Why no carbon sulfate?

guy - 14-5-2006 at 09:13

How come it is not possible for carbon sulfate to exist. Could it theoretically exist right? by reacting carbon dioxide with concentrated carbon dioxde. It is similar to reacting ethene with sulfuric acid to form ethyl hydrogen sulfate. The H+ attacks the double bonds. I'm just curious why it doesn't exist.

12AX7 - 14-5-2006 at 19:23

Not a strong enough acid, AFAIK... carbon doesn't much ionize except when binding energy says so (e.g., carbides, many of which have insane melting points). Carbon prefers hydrogen, so carbides hydrolyse easily (-C2- is a weak acid and hydrolyzed by H2O, producing C2H2 (acetylene) gas).

I seem to remember something about a CH5+ ion, to do with superacids (fluorosulfonic acid, et al).

Tim

guy - 14-5-2006 at 19:48

Hmm...
Is it possible to form a sulfuric acid analogy of carbonic acid and carbamic acid? And if so what would it be called?

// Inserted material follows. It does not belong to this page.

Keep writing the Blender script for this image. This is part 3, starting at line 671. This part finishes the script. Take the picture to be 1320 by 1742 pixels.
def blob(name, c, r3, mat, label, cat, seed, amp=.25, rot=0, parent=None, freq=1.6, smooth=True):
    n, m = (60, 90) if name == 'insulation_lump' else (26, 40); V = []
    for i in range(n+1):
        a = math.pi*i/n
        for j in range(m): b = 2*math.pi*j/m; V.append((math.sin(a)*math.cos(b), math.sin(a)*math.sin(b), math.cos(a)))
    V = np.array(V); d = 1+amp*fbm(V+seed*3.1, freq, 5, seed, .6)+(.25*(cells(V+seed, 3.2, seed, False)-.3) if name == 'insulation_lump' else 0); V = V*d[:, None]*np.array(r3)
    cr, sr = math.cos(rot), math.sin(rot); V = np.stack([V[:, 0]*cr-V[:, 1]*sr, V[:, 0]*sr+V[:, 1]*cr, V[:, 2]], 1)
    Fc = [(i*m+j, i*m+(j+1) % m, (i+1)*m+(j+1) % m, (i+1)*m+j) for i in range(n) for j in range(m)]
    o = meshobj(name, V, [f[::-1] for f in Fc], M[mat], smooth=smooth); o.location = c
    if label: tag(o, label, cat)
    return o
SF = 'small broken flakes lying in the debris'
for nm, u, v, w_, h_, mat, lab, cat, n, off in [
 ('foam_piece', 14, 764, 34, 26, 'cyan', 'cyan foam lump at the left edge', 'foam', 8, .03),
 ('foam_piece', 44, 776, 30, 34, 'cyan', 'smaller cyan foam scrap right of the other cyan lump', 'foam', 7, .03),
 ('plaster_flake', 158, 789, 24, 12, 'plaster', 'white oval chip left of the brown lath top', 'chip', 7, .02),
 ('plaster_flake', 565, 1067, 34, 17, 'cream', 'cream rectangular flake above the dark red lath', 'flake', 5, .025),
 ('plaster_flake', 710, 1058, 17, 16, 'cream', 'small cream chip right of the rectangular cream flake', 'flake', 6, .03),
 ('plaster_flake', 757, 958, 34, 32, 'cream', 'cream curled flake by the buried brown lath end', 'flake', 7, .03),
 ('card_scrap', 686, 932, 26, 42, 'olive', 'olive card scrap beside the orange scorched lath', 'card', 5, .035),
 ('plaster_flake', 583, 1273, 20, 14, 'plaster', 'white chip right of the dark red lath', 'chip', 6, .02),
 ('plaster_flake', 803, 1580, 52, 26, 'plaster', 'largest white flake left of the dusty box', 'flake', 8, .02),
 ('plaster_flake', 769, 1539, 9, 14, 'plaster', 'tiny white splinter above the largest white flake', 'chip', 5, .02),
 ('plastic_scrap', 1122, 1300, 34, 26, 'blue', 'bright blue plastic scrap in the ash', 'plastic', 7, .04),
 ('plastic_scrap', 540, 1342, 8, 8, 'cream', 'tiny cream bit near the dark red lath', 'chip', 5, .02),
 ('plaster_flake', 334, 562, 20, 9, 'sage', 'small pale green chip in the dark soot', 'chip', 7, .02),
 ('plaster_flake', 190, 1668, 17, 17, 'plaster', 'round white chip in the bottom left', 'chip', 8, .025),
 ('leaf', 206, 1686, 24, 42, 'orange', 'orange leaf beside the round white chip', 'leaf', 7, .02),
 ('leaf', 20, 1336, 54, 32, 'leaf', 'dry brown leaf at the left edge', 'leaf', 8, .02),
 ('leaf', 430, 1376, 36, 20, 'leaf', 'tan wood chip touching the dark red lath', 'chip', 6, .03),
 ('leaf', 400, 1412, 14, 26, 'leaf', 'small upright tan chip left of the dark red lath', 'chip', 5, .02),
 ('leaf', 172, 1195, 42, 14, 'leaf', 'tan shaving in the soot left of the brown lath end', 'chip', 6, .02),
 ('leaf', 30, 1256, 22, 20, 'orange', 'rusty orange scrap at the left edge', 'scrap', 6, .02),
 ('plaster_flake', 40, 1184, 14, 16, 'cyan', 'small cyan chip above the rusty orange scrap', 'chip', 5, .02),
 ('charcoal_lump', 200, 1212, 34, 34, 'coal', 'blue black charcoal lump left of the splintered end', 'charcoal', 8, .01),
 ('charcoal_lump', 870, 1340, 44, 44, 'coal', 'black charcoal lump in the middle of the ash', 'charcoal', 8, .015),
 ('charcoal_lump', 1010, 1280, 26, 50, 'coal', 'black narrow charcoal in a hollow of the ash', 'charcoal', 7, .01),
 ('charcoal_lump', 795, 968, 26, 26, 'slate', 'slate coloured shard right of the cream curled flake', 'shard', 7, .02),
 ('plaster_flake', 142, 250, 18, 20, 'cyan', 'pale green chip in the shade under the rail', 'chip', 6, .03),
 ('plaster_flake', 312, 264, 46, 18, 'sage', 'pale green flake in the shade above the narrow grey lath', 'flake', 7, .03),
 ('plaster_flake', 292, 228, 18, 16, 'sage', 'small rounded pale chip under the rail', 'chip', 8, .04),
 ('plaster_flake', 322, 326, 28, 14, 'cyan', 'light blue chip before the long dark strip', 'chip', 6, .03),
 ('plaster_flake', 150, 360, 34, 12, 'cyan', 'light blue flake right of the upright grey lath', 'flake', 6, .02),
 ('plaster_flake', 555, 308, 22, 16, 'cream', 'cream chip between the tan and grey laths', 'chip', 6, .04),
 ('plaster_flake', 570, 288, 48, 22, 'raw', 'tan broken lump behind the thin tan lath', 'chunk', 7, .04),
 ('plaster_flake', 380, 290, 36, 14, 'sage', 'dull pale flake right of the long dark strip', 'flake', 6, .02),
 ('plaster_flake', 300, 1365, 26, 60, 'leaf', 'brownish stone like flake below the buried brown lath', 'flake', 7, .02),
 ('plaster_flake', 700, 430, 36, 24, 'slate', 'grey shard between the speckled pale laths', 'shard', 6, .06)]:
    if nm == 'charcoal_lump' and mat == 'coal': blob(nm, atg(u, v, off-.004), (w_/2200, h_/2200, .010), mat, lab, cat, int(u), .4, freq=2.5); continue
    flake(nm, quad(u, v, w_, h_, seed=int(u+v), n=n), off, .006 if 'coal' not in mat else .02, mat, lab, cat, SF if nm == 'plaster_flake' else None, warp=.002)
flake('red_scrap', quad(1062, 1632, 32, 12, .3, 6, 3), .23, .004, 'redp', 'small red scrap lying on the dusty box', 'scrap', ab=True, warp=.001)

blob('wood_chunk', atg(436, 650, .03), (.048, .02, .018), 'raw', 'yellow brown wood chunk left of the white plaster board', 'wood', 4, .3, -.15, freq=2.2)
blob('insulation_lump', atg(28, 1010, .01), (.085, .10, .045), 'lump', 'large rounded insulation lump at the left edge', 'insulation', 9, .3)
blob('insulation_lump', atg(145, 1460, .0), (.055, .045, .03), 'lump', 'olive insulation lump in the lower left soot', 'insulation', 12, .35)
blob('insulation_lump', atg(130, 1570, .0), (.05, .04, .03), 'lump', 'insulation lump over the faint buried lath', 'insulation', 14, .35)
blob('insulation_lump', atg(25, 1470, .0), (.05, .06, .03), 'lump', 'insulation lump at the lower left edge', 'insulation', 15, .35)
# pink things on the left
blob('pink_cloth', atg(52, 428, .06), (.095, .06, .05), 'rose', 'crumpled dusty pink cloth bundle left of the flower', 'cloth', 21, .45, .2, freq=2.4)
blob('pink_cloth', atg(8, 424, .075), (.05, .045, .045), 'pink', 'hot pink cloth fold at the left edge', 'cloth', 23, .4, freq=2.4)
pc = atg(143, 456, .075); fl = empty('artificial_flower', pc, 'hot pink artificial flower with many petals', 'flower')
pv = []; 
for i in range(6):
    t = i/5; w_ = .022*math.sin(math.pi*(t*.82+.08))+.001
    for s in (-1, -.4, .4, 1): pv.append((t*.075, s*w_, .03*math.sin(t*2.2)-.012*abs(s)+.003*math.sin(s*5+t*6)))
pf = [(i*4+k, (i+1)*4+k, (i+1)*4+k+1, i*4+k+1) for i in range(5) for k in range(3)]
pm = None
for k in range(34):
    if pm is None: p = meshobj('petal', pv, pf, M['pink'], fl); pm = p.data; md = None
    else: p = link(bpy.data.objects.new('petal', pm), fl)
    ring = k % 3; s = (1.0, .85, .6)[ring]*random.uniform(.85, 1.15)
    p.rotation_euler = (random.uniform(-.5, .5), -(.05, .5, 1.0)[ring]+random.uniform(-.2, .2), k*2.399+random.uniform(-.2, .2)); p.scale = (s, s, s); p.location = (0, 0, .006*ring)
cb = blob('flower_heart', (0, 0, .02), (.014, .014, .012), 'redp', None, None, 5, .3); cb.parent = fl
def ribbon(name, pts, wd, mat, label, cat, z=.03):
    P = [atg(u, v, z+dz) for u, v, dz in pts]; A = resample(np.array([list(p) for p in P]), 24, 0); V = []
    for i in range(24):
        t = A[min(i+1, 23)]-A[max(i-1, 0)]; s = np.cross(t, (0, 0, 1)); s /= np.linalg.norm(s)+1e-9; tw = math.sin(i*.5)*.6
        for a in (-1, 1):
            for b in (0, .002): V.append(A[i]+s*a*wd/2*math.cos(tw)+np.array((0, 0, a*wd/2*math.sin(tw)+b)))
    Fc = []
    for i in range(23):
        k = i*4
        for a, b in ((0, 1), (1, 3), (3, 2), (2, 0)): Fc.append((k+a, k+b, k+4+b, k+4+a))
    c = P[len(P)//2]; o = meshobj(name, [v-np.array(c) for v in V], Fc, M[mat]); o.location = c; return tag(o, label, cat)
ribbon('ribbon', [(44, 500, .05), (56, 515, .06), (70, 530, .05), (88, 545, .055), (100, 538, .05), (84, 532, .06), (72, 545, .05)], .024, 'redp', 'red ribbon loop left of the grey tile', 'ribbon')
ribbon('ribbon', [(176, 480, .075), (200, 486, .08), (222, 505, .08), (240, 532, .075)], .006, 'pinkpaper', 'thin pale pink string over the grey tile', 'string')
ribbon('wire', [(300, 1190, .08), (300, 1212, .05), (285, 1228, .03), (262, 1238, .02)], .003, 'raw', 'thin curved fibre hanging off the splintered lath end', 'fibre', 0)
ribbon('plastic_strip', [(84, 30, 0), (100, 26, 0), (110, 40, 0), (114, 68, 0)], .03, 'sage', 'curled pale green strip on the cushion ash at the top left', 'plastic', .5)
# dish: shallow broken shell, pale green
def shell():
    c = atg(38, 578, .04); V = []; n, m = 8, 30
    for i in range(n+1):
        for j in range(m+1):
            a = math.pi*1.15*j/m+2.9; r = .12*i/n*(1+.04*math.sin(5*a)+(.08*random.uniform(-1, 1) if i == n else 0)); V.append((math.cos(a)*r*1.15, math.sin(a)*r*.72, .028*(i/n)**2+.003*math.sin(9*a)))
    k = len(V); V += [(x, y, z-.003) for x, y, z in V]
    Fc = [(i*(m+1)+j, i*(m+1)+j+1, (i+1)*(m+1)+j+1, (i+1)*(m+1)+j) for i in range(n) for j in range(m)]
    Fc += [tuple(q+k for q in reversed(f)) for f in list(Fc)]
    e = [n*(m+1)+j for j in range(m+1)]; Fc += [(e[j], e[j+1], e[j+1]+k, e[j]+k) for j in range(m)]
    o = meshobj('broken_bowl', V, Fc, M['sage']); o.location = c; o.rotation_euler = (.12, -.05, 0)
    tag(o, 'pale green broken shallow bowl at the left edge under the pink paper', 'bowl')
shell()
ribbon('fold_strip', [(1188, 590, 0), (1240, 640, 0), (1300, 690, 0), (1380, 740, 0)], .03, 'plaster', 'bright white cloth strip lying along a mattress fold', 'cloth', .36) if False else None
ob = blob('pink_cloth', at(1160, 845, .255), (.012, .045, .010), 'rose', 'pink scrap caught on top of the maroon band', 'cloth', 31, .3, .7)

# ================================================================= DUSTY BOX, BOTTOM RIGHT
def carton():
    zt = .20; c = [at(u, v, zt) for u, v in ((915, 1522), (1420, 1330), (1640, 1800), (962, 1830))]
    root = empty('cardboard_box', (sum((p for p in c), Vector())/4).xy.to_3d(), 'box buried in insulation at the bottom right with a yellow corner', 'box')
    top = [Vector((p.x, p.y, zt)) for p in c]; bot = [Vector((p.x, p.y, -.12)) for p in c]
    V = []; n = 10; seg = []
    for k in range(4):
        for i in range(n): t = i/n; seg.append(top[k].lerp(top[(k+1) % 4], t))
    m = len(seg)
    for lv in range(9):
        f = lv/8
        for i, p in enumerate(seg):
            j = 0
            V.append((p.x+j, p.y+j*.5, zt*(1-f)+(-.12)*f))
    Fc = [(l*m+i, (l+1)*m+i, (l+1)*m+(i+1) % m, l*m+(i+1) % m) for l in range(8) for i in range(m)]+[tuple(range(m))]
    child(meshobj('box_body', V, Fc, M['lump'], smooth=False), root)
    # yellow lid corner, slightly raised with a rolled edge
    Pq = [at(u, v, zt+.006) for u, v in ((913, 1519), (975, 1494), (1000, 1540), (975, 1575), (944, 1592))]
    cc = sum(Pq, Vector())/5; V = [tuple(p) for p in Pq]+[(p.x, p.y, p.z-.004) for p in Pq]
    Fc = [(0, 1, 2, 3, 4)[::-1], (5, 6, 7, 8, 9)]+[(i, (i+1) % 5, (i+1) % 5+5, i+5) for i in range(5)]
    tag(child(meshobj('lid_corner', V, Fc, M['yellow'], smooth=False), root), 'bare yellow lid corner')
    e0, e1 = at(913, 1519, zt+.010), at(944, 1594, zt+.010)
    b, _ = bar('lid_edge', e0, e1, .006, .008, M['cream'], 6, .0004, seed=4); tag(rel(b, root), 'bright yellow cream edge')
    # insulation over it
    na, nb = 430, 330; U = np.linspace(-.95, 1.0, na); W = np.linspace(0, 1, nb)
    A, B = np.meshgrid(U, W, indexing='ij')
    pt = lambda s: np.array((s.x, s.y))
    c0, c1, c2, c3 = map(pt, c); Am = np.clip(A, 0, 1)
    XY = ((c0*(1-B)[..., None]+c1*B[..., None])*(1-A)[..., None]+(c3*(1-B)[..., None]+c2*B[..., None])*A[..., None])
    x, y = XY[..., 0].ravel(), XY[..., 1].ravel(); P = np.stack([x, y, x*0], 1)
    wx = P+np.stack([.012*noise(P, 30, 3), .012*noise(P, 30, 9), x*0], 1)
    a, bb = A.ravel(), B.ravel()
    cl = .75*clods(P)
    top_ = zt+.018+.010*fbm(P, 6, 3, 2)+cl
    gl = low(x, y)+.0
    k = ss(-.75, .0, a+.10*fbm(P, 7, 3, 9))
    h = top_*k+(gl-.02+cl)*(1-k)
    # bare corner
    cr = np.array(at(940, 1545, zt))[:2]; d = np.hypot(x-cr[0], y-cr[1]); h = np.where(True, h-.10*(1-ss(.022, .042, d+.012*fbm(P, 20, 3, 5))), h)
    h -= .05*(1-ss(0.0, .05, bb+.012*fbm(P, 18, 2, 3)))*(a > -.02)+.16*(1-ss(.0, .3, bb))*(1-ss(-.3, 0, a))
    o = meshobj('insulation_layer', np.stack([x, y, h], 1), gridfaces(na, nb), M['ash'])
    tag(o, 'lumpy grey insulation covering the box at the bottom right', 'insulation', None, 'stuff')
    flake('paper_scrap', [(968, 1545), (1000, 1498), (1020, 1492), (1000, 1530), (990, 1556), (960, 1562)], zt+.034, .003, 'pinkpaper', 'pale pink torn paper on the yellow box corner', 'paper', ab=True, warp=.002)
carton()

12AX7 - 14-5-2006 at 21:11

Er, sulfamic acid? You can buy that in stores IIRC.

A quick check shows carbamic acid doesn't exist (though the group it represents, amine plus ester, does).

Tim

guy - 14-5-2006 at 21:34

No not sulfamic acid. I mean like H2O + CO2 --> H2CO3, so could there be H2SO4 + CO2 ----> HCO3SO3H

12AX7 - 14-5-2006 at 23:09

Er, carbosulfonic acid then? That's not analogous to slapping an amine on it.

What you describe is the hydration, CO2 is the acid anhydride of carbonic acid.

As for carbosulfonic, I would suppose if it can form (probably not), it would form like an organic carbonate link, i.e., from phosgene, or in a similar process. That would be HO-CO-O-SO2-OH, where "HO-CO-O" is the HCO3- molecule (bicarbonate), and "O-SO2-OH" is the HSO4- (bisulfate) molecule. The groups share a common oxygen atom as this is an acid anhydride, analogous to H2S2O7, oleum, which is the half anhydride between two sulfate molecules. Adding an H2O to that oxygen cleaves the thing yielding H2CO3 + H2SO4. Of course the sulfuric acid would dehydrate the H2CO3 to H2O in solution, while the CO2 part wouldn't much like to stick around at atmospheric pressure anyway. Good reason to figure this thing will never exist.